O estado do Ceará e seus 184 municípios não vêm pagando precatórios há, pelo menos, dez anos.; só no Tribunal Regional do Trabalho da 7ª Região há 9.540 precatórios aguardando liquidação
Antonio Marques Cavalcante Filho é presidente do Tribunal Regional do Trabalho (TRT) da 7ª Região
Publicado em 11 de setembro de 2004
Indigna, sobre estarrecer, a conduta impune, rotineira e quase generalizada na administração pública, de relegar-se a ordem jurídica nacional, a partir da violação de princípios e disposições fundamentais de nossa Carta Política, sem pejo de lesar direitos e garantias individuais, cuja reparação pelo Judiciário vem sendo, por outro lado, lamentavelmente postergada, haja vista a renitência das entidades de direito público em cumprir as decisões que lhe são condenatórias e a ausência de meios processuais efetivamente coercitivos de tal.
Fala-se, com acerto, na lentidão da Justiça. Mas, pasmem, dela também se queixa o governo, a ponto de publicar um Raio-X do Judiciário , onde se vêem consubstanciadas informações falaciosas, já, agora, desmascaradas pelo Supremo Tribunal Federal (STF). No entanto, da mais perfunctória análise a que se proceda sobre tão inquietante questão, extrai-se, necessariamente, a dedução de lhe constituir primacial causa a pletora de ações judiciais tramitantes contra a Fazenda Pública, especialmente em fase precatorial.
Pior é que, escudadas na impenhorabilidade de seus bens, as entidades de direito público, ressalvada a União Federal, fazem tabula rasa da obrigatoriedade emergente do artigo 100 da Constituição da República, sendo que, no Ceará, o Estado e seus 184 municípios não vêm pagando precatórios há, pelo menos, dez anos. Só no Tribunal Regional do Trabalho da 7ª Região há 9.540 precatórios aguardando a boa vontade dos entes executados de procederem à respectiva liquidação. Que fazer? O seqüestro do importe correspondente nem sempre é cabível. Já o pedido de intervenção e a instauração de processo por crime de responsabilidade não têm efetividade prática.
De inegável gravidade, o problema sugere a reflexão de todos e reclama do próprio Judiciário uma postura enérgica, com vistas ao imediato restabelecimento de sua autoridade, dignidade e respeito, a fim de conservar-se merecedor da credibilidade pública.

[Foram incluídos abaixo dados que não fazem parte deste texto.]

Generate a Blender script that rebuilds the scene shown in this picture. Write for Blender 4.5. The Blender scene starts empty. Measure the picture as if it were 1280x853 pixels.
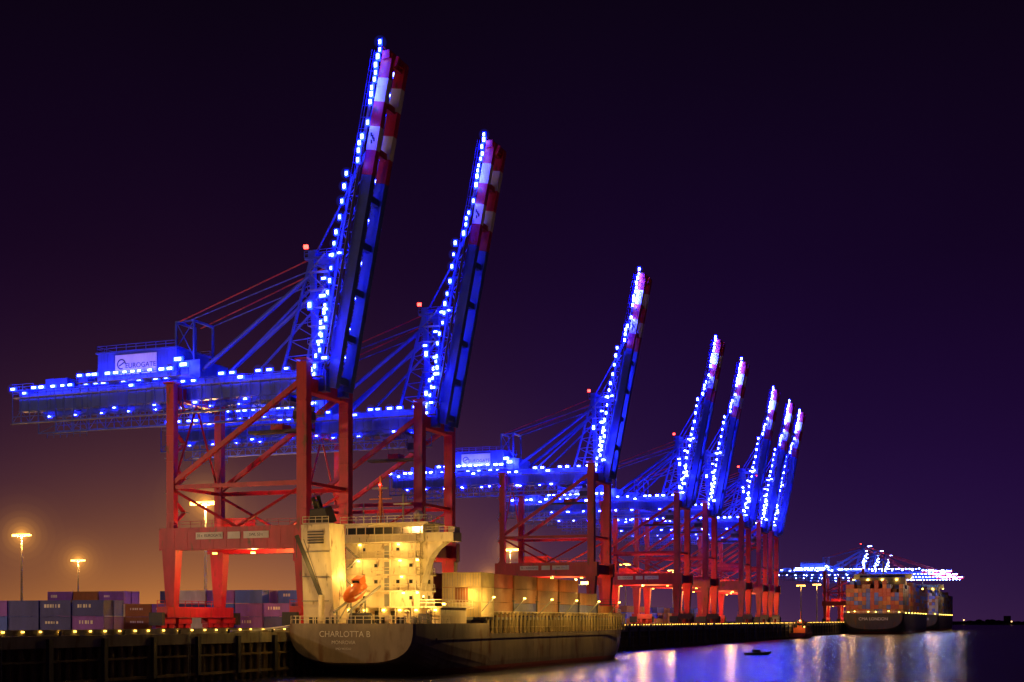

Urge, porém olvidada na reforma do Judiciário, a criação de mecanismos processuais à disposição da Justiça, com eficácia inarredável de compelir o Poder Público ao cumprimento de ordens judiciais, como seria, por exemplo, o afastamento automático do gestor inadimplente, a flexibilização das possibilidades de seqüestro, etc.
Aliás, a necessidade urgente é de se retomar, não só o respeito às decisões judiciais, pelas entidades públicas, mas, também, às leis e à Constituição, em especial aos direitos adquiridos, postura que seria exemplar e reduziria, consideravelmente, a carga processual que hoje jaz empilhada sobre estantes e escrivaninhas dos órgãos do Poder Judiciário, obliterando a consecução de seus anseios de superar suas deficiências e melhor atender aos demais jurisdicionados, quem sabe com a celeridade que ora tanto se reclama.